Why a clean energy future is significant for U.S. territories

 In blog

A bipartisan legislation called Offshore Wind for Territories Act was introduced to authorize offshore wind energy development in the exclusive economic zone adjacent to U.S. territories American Samoa, Guam, the Northern Mariana Islands, Puerto Rico, and the Virgin Islands. It was introduced in the U.S. Senate by Senators Bill Cassidy, M.D. (R-LA) and Brian Schatz (D-HI), and in U.S. House of Representatives by the Resident Commissioner of Puerto Rico, Jenniffer González-Colón (R-PR).

At present, the Outer Continental Shelf Lands Act (OCSLA) does not allow the U.S. secretary of the interior to lease areas offshore U.S. territories for renewable energy development.

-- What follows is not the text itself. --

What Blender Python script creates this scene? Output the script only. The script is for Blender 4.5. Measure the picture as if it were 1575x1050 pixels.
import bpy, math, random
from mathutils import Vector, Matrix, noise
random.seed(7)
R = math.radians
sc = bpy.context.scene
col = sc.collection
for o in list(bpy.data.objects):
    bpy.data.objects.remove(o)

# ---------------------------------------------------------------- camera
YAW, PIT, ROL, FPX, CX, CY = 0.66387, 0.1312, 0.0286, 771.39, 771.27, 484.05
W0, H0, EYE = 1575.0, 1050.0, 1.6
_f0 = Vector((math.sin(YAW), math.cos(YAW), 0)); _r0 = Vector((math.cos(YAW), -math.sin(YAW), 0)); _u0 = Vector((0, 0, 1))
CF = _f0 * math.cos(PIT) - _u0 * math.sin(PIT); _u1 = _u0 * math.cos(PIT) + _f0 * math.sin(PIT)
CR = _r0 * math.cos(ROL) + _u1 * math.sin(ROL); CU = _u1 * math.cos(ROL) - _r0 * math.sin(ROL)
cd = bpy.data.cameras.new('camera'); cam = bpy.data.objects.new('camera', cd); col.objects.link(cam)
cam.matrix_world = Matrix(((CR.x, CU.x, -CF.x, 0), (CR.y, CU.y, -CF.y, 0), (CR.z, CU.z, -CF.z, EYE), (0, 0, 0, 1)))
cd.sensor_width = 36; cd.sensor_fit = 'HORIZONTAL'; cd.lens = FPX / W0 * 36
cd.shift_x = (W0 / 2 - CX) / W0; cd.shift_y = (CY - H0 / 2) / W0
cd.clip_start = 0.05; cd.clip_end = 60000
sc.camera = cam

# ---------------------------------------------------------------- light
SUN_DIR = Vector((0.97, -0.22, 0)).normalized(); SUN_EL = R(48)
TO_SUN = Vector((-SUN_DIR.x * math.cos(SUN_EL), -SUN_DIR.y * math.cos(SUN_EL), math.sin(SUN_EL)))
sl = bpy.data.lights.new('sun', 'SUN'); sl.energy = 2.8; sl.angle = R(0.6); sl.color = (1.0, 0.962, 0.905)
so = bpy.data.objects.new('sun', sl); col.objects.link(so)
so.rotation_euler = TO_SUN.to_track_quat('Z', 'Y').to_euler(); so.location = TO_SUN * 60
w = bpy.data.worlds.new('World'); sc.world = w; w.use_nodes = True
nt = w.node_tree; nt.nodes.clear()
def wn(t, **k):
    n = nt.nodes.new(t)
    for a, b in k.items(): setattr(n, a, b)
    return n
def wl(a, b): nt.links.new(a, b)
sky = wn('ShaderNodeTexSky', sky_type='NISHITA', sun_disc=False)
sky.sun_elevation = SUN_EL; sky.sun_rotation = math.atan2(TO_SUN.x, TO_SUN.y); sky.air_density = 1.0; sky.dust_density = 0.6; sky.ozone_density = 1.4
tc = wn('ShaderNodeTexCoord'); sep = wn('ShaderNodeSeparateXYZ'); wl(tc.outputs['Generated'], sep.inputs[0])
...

The bill guarantees U.S. territories to receive a state-equivalent share of all royalty payments made to the federal government by offshore wind developers for projects in their respective Exclusive Economic Zone (EEZ). Qualifying revenues, which amount to 37.5%, will be consistent with the revenue-sharing structure established for Gulf Coast states under the Gulf of Mexico Energy Security Act (GOMESA), and thus giving the territories similar opportunities as the mainland U.S. in environmental development.

In addition, this will direct 12.5% of the revenues—at no extra cost to American taxpayers—to fund the National Oceanic and Atmospheric Administration’s Coral Reef Conservation Program for coral reef conservation in U.S. territories and elsewhere.